Comet 46P/Wirtanen as viewed with the Faulkes Telescope North, Las Cumbres Observatory, Hawaii on 9 December 2018.
The image was produced by combining images taken with three narrow-band filters at 385, 511 and 683 nm, which are part of a series of filters that were provided by ESA to study Comet 67P/Churyumov–Gerasimenko from the ground during the Rosetta mission, and are now being used to observe 46P.
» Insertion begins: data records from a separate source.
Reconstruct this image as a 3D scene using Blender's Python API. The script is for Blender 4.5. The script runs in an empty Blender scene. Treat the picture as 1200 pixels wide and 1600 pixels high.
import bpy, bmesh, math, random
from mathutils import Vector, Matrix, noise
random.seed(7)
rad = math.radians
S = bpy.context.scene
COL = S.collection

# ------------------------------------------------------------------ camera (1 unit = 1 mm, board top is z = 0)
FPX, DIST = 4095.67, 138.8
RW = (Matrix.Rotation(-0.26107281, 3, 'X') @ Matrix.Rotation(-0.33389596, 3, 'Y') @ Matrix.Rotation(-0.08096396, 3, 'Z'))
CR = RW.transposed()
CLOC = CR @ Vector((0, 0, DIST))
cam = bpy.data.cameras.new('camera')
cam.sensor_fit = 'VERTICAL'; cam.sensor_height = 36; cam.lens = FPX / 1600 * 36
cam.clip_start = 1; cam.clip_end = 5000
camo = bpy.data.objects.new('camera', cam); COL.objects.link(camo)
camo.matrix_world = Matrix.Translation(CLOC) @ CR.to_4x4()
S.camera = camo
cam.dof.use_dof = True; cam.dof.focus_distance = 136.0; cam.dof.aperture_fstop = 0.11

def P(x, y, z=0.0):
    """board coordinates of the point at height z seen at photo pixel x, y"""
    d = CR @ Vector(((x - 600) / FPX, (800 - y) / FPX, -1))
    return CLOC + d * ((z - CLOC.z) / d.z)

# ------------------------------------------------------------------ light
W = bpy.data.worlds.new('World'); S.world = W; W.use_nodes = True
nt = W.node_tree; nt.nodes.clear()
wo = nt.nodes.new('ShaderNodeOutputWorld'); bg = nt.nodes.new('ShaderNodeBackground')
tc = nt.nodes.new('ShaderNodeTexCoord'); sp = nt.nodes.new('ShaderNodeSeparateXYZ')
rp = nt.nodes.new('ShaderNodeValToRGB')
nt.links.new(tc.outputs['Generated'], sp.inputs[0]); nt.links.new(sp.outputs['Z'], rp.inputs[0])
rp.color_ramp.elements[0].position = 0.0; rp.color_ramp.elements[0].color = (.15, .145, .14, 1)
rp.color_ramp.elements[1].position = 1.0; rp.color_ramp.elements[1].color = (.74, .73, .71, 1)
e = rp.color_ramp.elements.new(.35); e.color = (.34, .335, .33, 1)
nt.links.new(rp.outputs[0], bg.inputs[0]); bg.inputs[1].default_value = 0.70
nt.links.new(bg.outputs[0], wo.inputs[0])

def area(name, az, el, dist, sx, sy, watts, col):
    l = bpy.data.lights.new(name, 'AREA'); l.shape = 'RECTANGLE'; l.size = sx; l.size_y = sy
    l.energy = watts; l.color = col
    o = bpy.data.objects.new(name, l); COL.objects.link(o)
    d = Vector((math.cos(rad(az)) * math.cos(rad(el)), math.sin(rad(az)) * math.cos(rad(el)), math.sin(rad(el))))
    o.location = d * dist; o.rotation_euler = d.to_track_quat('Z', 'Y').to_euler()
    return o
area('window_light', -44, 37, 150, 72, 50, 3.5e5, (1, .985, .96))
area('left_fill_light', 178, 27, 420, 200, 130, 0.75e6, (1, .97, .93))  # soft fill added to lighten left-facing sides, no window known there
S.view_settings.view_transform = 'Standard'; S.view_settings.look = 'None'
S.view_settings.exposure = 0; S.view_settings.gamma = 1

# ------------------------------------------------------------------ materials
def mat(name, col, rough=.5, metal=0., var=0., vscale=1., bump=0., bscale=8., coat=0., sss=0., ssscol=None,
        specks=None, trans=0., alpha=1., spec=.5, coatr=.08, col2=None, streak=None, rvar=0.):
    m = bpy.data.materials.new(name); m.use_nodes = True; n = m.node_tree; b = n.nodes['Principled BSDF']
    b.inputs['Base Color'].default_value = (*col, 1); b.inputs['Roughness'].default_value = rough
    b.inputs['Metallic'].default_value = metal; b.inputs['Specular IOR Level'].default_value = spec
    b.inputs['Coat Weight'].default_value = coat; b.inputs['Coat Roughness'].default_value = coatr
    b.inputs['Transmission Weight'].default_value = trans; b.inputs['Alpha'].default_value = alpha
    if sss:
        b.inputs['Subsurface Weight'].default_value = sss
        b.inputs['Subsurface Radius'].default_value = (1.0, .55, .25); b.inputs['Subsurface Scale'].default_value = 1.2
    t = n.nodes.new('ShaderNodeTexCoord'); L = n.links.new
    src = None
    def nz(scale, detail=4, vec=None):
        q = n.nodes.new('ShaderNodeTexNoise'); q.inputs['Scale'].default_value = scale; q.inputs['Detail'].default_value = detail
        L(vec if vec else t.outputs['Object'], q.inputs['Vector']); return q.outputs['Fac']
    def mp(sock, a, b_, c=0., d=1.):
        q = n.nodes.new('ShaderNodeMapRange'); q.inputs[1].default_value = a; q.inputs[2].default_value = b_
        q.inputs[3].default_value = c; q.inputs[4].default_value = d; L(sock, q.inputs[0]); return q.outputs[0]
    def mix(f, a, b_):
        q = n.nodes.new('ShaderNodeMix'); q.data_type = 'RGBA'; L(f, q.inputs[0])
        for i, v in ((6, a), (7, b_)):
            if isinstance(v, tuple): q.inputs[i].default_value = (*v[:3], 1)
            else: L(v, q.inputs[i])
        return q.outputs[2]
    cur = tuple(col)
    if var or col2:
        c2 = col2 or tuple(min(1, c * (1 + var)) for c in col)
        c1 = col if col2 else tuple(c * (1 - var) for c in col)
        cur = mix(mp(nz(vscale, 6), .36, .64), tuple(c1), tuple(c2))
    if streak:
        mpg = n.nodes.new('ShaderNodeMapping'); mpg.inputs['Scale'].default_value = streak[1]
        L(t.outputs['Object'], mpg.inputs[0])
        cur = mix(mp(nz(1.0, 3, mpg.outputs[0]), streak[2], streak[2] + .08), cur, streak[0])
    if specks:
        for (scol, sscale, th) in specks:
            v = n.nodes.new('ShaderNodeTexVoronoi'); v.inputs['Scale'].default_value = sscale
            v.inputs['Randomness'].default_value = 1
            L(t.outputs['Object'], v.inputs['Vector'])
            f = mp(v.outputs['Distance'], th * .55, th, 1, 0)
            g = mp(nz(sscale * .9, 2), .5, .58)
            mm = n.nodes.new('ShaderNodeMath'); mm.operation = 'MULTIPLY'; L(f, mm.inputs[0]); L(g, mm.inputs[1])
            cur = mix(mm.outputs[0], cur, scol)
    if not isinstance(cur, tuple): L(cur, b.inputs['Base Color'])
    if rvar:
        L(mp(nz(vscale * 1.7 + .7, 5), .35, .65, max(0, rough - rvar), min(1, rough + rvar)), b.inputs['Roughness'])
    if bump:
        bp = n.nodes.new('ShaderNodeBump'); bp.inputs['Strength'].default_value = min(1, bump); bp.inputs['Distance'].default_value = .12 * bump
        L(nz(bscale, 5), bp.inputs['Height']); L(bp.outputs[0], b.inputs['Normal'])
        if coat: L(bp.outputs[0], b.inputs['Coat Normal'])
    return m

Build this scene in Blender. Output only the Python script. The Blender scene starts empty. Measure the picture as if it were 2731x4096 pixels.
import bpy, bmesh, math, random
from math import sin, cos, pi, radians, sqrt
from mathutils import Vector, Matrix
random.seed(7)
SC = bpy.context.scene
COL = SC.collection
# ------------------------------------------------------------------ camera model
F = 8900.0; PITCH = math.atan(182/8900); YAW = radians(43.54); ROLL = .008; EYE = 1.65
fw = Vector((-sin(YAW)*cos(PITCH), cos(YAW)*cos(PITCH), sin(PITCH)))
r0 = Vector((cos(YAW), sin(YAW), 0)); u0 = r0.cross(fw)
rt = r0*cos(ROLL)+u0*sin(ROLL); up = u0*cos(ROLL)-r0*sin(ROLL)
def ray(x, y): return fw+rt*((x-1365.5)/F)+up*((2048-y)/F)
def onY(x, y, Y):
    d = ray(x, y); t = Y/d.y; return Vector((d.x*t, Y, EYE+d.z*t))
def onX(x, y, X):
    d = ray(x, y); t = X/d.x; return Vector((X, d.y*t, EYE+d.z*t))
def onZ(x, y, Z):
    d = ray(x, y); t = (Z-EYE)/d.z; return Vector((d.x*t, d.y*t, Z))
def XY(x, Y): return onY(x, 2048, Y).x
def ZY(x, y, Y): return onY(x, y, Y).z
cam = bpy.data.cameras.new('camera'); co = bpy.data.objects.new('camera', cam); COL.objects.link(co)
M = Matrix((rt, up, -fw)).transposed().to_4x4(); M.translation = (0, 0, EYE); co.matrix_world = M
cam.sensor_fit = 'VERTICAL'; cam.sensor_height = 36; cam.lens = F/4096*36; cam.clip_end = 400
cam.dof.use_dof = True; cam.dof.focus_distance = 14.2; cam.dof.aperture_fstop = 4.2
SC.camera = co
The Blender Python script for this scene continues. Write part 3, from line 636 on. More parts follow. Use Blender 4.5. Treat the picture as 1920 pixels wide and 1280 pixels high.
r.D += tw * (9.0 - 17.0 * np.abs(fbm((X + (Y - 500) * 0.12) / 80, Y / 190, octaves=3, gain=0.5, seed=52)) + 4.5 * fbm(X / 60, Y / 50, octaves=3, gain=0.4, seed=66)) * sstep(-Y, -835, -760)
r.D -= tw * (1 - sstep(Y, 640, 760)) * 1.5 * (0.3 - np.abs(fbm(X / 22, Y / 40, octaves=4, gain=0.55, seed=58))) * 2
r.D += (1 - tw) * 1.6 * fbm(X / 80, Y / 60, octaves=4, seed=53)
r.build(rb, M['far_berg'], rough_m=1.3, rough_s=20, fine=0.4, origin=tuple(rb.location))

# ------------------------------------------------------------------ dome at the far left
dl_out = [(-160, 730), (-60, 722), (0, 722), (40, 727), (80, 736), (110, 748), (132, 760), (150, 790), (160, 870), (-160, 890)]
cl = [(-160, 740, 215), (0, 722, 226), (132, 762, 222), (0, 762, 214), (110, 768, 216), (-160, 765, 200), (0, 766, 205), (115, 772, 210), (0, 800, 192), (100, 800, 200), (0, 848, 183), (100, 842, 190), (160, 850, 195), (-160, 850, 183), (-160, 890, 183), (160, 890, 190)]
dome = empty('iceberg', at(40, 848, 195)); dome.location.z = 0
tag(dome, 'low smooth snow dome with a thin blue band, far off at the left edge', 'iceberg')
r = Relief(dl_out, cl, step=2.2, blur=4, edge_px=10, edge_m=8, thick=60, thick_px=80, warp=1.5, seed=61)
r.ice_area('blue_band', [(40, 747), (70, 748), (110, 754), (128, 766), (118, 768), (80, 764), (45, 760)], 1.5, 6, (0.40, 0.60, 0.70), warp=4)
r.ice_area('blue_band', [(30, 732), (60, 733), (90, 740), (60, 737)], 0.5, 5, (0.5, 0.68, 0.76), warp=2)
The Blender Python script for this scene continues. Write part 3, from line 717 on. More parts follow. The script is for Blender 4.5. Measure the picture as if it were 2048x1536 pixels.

The green diffuse cloud is the comet’s coma – the green colour being caused by carbon (C2) molecules. The narrow-band filters allow light from different gasses in the coma to be separated, giving a measurement of the comet’s composition. The three filters used here isolate CN (blue), C2 (green) and sunlight reflected from dust grains (red). The coma’s asymmetry is visible in the image. The reddish stripe in the lower part of the image is a background star, trailed due to the fact that the telescope was tracking the fast-moving comet
The comet reached perihelion, the closest point to the Sun along its orbit, on Wednesday 12 December, and is on the way to its closest approach to Earth this weekend, when it might become visible to the naked eye from dark locations.
A bright comet with a period of 5.5 years, 46P had been chosen in the 1990s as the target of ESA’s Rosetta mission. However, a launch delay prompted the mission team to select a new target, Comet 67P/Churyumov–Gerasimenko, which was visited by Rosetta between 2014 and 2016.